** Some records **
....
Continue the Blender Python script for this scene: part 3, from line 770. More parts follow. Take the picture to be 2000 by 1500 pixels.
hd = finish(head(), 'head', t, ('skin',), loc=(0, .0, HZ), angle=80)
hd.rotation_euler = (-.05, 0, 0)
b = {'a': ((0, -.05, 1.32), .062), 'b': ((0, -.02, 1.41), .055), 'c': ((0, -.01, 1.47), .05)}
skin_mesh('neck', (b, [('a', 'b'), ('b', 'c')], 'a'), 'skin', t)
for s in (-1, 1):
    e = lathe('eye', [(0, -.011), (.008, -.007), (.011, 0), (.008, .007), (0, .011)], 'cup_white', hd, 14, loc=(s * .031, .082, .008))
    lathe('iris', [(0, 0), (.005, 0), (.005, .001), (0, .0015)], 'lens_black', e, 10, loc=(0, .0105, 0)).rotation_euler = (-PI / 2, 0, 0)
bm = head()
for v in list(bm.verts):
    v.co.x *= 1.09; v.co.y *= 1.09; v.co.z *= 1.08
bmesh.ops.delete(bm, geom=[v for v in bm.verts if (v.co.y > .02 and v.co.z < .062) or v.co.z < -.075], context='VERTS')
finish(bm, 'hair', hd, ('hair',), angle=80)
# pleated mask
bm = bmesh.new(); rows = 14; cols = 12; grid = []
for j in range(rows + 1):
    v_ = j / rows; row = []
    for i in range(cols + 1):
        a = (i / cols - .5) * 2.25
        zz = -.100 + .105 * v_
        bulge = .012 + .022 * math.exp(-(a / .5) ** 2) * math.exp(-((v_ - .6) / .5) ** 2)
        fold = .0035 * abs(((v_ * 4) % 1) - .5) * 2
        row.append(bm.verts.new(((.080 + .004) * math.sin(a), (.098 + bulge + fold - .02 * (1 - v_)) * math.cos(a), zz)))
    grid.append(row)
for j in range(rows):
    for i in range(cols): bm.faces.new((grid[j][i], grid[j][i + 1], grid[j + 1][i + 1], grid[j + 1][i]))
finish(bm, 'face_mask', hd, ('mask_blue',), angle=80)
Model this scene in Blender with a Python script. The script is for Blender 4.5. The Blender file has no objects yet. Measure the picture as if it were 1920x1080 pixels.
....
** Instruction **
Recopy the entries above in their entirety, exactly.

** Worked answer **
Continue the Blender Python script for this scene: part 3, from line 770. More parts follow. Take the picture to be 2000 by 1500 pixels.
hd = finish(head(), 'head', t, ('skin',), loc=(0, .0, HZ), angle=80)
hd.rotation_euler = (-.05, 0, 0)
b = {'a': ((0, -.05, 1.32), .062), 'b': ((0, -.02, 1.41), .055), 'c': ((0, -.01, 1.47), .05)}
skin_mesh('neck', (b, [('a', 'b'), ('b', 'c')], 'a'), 'skin', t)
for s in (-1, 1):
    e = lathe('eye', [(0, -.011), (.008, -.007), (.011, 0), (.008, .007), (0, .011)], 'cup_white', hd, 14, loc=(s * .031, .082, .008))
    lathe('iris', [(0, 0), (.005, 0), (.005, .001), (0, .0015)], 'lens_black', e, 10, loc=(0, .0105, 0)).rotation_euler = (-PI / 2, 0, 0)
bm = head()
for v in list(bm.verts):
    v.co.x *= 1.09; v.co.y *= 1.09; v.co.z *= 1.08
bmesh.ops.delete(bm, geom=[v for v in bm.verts if (v.co.y > .02 and v.co.z < .062) or v.co.z < -.075], context='VERTS')
finish(bm, 'hair', hd, ('hair',), angle=80)
# pleated mask
bm = bmesh.new(); rows = 14; cols = 12; grid = []
for j in range(rows + 1):
    v_ = j / rows; row = []
    for i in range(cols + 1):
        a = (i / cols - .5) * 2.25
        zz = -.100 + .105 * v_
        bulge = .012 + .022 * math.exp(-(a / .5) ** 2) * math.exp(-((v_ - .6) / .5) ** 2)
        fold = .0035 * abs(((v_ * 4) % 1) - .5) * 2
        row.append(bm.verts.new(((.080 + .004) * math.sin(a), (.098 + bulge + fold - .02 * (1 - v_)) * math.cos(a), zz)))
    grid.append(row)
for j in range(rows):
    for i in range(cols): bm.faces.new((grid[j][i], grid[j][i + 1], grid[j + 1][i + 1], grid[j + 1][i]))
finish(bm, 'face_mask', hd, ('mask_blue',), angle=80)
Model this scene in Blender with a Python script. The script is for Blender 4.5. The Blender file has no objects yet. Measure the picture as if it were 1920x1080 pixels.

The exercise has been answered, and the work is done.